EDB Policy for Raising Capital

The EDB funding strategy establishes that the Bank raises funds to fund its activities in the international debt capital markets, as a core source of relatively cheap and long-date financing denominated in Eurocurrencies, such as US dollars, Euros, Euroroubles and others, from institutional investors and private banking clients under the bank’s EMTN program, syndicated loan markets, local currency markets, including member state and non-member state markets, and various forms of project-tied financing targeting commercial banks and other interested co-investors.

We believe that such an approach will help the Bank to raise large-scale financing from institutional investors on favorable terms in stable market conditions, and to attract financing, when needed, from investors oriented to local currency instruments, which are less correlated with global liquidity conditions — when such conditions are less favorable for USD denominated Eurobond issues. Segments of local currency markets that are potentially interesting to the EDB include: the Rouble, Tenge, Swiss Franc, Yen markets, as well as local issues in Euros (for example, in Germany).
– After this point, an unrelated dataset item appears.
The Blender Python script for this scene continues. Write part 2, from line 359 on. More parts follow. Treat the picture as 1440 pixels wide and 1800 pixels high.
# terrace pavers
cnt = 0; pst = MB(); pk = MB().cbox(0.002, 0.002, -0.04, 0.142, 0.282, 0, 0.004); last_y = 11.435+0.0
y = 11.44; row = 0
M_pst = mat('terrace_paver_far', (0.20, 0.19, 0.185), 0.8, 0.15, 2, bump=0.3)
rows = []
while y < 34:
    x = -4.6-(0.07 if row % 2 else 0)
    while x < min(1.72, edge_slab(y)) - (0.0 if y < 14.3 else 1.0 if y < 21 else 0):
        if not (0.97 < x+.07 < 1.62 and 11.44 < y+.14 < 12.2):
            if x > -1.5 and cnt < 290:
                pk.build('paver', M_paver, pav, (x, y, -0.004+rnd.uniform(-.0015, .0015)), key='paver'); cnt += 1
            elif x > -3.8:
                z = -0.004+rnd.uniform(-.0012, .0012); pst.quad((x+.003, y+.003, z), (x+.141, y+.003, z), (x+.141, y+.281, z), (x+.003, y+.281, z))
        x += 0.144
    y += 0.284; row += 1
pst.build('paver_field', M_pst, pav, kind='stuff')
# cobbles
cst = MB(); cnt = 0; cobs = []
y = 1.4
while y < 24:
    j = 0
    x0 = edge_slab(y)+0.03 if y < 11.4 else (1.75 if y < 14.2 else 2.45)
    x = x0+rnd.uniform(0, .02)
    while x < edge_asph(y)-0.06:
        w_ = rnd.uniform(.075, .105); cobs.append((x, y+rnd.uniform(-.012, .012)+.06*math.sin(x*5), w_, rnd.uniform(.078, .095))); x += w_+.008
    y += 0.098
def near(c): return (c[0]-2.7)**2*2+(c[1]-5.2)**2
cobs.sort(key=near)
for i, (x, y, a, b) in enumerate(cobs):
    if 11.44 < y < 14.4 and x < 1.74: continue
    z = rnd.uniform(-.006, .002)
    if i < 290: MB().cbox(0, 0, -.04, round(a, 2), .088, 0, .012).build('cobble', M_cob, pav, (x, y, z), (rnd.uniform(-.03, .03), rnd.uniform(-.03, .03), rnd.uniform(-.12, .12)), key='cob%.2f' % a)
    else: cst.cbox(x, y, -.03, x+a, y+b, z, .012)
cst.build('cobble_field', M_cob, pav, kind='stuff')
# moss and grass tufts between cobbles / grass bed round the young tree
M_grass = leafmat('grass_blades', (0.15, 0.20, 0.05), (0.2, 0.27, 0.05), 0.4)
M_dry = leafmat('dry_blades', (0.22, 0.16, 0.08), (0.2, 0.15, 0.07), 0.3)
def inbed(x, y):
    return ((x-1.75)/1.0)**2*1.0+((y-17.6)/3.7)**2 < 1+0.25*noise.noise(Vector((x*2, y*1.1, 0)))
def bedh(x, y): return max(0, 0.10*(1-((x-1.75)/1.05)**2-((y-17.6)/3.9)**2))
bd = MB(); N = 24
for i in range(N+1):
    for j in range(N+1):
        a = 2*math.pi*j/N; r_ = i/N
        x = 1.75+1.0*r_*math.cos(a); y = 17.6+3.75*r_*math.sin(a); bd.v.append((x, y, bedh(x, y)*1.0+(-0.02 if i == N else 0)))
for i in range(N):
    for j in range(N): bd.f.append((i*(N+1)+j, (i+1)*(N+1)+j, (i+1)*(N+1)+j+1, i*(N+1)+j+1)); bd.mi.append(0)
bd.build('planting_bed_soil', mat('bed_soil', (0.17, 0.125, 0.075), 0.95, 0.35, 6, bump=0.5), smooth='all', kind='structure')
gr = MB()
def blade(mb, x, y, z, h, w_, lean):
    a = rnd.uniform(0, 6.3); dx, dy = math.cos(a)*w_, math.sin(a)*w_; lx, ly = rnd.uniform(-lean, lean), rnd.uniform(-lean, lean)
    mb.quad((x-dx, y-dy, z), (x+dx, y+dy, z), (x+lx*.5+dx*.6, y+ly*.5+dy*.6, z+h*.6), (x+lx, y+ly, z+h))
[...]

A combination of the aforementioned markets and currencies will allow the Bank to minimize execution risk at any given moment, as well as to narrow the currency mismatch between its assets and liabilities.

Going forward, the Bank also plans to use asset backed instruments to sell risk off its balance sheet, and project-tied financing, involving public and club syndicated loans, ECA-covered financing (tied and untied) and other forms.